BEGIN RECORDS TO PROCESS

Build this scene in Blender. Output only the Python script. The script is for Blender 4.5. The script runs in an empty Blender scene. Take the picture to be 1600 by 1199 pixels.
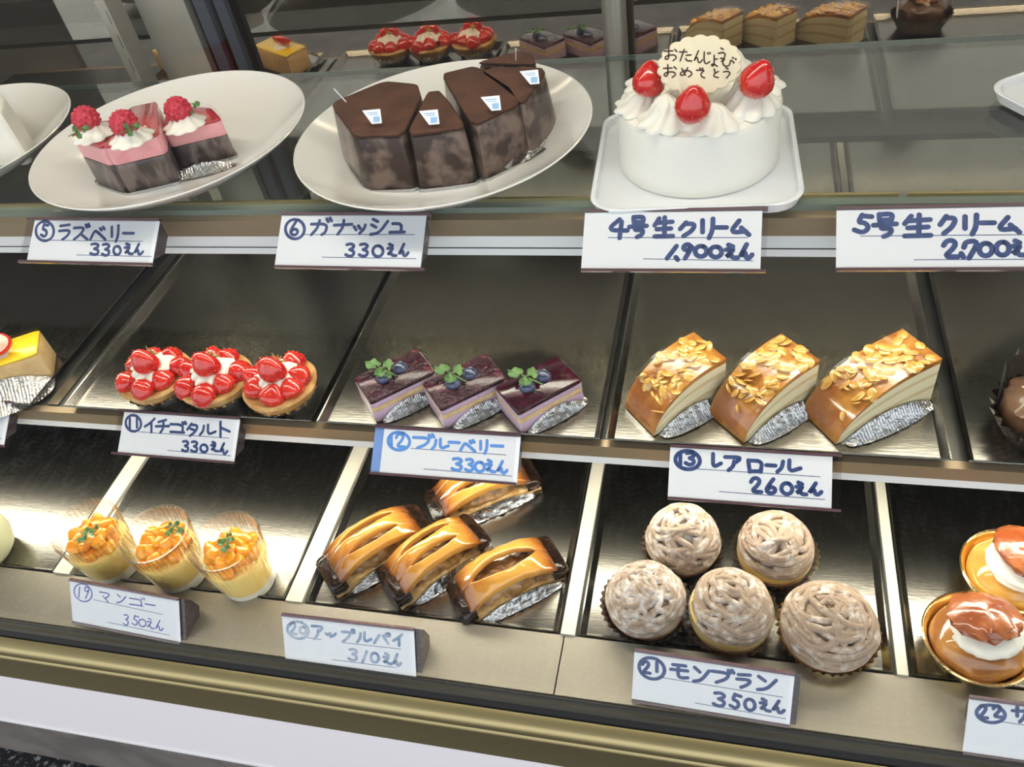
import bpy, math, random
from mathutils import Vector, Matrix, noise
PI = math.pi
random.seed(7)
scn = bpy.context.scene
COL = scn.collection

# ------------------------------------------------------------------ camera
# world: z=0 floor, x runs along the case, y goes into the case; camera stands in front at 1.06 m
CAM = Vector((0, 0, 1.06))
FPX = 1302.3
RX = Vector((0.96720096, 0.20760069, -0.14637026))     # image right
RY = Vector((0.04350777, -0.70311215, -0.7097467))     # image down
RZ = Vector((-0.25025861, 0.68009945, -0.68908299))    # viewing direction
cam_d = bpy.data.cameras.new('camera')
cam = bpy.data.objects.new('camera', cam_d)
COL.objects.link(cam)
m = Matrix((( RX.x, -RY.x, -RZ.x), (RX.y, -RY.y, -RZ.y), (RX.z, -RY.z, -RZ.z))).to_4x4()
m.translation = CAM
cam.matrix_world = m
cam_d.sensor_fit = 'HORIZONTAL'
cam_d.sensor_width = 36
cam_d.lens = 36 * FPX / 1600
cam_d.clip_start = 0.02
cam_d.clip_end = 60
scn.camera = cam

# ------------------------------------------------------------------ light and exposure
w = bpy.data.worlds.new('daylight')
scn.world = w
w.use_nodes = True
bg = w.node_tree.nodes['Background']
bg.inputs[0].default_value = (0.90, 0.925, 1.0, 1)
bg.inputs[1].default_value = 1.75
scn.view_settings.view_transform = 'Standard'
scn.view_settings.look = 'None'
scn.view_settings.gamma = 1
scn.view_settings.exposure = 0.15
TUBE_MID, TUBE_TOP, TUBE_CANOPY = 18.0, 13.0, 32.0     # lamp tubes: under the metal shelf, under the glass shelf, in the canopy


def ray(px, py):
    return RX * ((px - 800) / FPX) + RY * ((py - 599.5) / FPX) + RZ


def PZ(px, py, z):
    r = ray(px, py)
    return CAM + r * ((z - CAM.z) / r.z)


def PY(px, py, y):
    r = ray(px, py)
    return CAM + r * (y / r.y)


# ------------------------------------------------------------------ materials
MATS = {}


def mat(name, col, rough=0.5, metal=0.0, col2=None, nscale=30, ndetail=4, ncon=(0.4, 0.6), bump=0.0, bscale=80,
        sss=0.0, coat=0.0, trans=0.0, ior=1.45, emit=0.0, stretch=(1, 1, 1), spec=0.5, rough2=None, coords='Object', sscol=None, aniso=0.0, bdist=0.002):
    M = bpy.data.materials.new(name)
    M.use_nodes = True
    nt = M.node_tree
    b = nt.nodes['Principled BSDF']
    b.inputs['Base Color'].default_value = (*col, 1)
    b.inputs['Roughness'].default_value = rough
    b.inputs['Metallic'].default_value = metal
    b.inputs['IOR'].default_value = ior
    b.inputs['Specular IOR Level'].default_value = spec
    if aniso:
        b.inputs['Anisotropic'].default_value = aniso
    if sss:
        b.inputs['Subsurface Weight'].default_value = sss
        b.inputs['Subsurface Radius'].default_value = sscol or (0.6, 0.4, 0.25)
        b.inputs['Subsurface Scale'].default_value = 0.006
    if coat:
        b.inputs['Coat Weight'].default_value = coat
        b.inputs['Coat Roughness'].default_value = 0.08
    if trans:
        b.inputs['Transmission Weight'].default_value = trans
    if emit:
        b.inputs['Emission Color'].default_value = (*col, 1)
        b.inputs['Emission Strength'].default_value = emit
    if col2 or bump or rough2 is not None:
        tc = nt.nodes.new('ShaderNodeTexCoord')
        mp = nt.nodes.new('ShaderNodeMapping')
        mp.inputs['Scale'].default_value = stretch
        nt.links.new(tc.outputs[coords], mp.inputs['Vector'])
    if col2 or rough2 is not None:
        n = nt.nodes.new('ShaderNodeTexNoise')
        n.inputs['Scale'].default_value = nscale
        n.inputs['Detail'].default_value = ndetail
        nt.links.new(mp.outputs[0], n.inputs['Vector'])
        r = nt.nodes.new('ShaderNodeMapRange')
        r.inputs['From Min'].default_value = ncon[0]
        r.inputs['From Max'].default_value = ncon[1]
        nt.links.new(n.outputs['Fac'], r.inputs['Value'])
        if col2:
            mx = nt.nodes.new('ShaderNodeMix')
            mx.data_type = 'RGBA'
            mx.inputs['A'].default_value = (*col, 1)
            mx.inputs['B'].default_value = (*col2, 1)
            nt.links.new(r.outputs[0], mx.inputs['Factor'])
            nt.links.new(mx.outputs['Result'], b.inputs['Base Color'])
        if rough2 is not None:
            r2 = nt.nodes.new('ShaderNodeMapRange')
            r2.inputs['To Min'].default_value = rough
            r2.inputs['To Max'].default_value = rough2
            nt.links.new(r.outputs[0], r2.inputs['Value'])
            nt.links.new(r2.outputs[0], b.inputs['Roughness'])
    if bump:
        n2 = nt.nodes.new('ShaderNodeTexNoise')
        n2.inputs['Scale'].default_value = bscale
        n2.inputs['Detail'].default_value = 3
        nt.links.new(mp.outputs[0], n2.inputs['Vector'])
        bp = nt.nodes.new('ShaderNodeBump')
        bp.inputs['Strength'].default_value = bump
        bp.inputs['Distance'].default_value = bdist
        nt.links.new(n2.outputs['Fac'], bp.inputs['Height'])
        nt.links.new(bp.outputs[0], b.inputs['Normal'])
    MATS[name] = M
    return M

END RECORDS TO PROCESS
BEGIN RECORDS TO PROCESS

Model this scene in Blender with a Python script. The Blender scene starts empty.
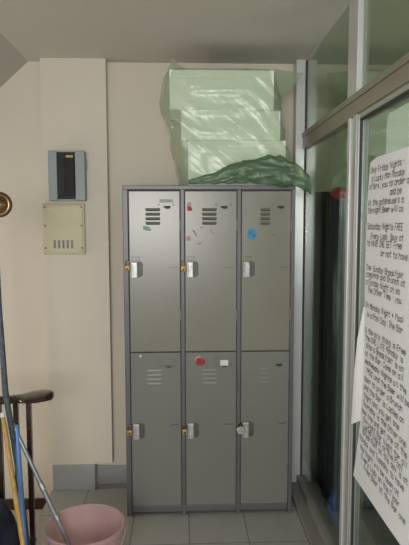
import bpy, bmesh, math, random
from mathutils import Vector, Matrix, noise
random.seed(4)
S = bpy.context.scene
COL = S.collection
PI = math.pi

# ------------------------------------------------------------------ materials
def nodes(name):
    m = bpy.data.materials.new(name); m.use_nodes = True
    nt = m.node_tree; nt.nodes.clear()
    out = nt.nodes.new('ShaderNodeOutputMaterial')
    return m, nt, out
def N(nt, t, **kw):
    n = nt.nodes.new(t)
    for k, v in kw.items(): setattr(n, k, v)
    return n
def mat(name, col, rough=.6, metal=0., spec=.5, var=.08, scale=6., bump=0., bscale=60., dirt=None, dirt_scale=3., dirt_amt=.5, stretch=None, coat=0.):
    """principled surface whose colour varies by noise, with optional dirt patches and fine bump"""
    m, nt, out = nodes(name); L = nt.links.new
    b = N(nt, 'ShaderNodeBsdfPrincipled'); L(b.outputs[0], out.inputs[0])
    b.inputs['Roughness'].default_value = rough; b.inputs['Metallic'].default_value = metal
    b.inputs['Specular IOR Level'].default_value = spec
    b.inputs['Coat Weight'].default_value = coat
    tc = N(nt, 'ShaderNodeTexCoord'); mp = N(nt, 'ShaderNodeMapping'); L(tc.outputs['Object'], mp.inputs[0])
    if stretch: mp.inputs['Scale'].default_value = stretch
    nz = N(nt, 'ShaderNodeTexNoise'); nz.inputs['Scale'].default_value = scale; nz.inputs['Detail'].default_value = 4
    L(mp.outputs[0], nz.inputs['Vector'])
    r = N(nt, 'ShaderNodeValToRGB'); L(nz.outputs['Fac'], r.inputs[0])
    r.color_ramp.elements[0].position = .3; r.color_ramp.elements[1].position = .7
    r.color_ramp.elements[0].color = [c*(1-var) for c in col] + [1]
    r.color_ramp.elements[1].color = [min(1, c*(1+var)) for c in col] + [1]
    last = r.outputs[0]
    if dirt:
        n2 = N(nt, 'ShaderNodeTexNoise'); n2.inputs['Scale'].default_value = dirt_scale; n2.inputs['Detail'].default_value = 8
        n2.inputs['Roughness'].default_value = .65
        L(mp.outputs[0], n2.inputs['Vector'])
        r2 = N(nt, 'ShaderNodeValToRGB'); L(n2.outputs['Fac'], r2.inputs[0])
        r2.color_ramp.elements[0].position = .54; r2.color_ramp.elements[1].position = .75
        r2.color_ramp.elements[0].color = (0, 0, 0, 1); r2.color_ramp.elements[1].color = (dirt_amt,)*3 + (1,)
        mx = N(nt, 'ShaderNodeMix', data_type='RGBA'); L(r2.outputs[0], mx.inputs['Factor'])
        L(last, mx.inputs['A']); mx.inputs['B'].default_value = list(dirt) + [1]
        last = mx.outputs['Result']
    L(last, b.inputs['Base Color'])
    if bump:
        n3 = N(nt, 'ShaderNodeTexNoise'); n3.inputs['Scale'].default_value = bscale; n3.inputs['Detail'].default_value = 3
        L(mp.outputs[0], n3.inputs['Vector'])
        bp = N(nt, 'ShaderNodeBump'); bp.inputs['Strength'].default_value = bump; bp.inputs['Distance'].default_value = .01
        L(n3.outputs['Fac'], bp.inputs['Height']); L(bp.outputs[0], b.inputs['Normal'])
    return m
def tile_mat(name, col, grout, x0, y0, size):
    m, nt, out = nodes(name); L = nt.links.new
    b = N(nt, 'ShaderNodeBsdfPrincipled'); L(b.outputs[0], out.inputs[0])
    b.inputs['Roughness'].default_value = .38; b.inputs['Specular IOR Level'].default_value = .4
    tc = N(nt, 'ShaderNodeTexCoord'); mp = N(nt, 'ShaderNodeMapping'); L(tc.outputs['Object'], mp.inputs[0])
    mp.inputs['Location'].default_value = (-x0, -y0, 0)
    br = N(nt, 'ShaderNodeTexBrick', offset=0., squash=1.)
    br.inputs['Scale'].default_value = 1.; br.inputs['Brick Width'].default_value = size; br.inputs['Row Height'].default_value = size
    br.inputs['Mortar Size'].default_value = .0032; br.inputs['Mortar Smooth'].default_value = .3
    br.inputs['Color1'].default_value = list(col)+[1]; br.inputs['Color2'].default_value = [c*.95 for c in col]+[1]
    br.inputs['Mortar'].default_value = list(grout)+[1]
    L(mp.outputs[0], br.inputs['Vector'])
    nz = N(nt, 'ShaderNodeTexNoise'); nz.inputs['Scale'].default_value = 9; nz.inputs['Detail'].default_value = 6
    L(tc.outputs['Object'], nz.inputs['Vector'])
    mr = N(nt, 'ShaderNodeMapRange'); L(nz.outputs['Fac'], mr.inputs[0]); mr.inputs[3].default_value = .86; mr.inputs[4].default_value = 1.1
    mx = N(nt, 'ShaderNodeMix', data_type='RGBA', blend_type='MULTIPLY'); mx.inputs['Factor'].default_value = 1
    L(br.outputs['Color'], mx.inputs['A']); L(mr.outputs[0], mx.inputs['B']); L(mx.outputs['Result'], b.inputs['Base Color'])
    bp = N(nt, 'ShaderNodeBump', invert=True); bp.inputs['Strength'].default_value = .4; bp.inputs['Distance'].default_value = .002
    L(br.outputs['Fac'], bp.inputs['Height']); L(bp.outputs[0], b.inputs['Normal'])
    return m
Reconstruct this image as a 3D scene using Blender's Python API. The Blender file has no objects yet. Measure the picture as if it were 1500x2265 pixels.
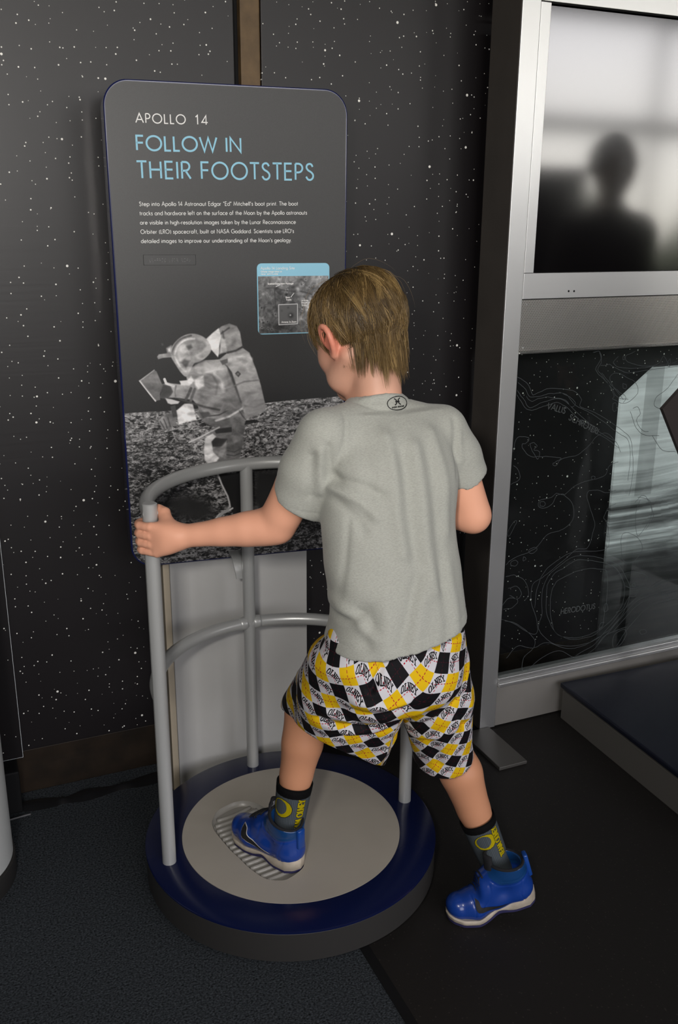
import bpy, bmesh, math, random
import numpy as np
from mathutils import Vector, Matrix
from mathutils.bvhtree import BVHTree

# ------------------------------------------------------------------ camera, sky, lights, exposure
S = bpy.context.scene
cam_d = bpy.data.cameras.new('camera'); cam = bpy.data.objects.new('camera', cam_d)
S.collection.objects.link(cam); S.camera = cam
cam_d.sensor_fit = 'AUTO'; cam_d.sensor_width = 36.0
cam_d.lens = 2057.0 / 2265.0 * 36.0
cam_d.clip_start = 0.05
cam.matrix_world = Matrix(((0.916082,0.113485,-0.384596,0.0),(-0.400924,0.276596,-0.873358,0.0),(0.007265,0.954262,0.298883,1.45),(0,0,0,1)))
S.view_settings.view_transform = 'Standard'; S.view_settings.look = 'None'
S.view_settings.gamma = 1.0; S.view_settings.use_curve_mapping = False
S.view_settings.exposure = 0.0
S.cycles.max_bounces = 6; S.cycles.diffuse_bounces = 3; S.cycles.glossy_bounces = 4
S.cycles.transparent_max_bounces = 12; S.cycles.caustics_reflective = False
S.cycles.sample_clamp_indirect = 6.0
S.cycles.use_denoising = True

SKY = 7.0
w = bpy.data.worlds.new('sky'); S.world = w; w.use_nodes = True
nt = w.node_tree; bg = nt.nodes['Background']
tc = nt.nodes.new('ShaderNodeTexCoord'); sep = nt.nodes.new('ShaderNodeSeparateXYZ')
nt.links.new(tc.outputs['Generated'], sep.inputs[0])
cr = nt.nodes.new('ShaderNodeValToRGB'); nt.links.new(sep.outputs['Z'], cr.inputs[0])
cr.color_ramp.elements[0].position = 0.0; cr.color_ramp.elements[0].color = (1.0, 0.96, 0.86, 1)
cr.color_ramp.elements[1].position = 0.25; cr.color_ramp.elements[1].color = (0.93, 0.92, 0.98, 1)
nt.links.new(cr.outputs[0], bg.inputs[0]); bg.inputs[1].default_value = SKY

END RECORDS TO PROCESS
BEGIN RECORDS TO PROCESS

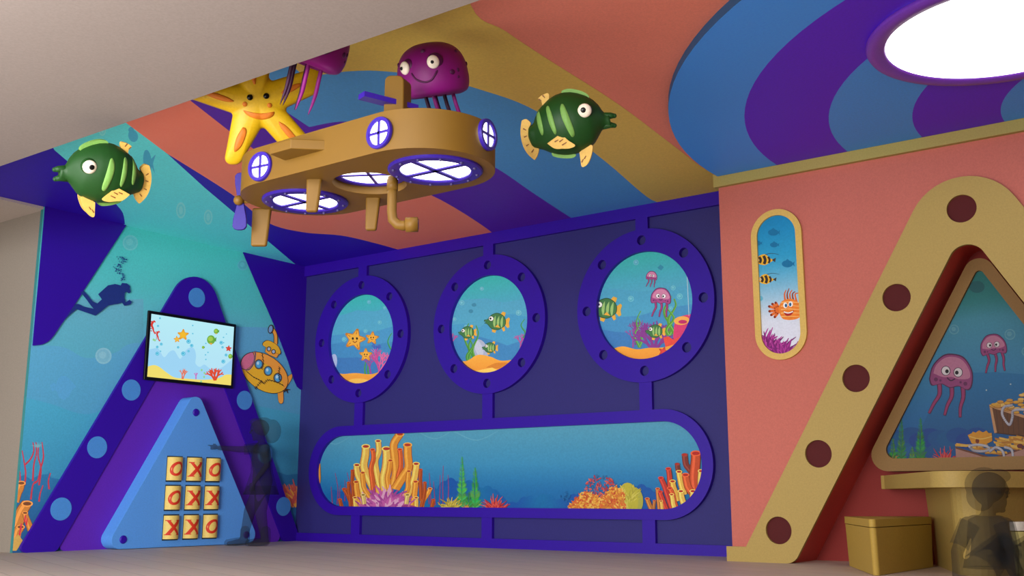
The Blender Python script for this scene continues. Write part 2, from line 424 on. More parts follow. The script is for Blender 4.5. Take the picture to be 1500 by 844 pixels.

END RECORDS TO PROCESS

Give back exactly the lines from the one that holds "Build this scene" to the one that holds "COL = scn.collection", with both ends and without the images.

Build this scene in Blender. Output only the Python script. The script is for Blender 4.5. The script runs in an empty Blender scene. Take the picture to be 1600 by 1199 pixels.
import bpy, math, random
from mathutils import Vector, Matrix, noise
PI = math.pi
random.seed(7)
scn = bpy.context.scene
COL = scn.collection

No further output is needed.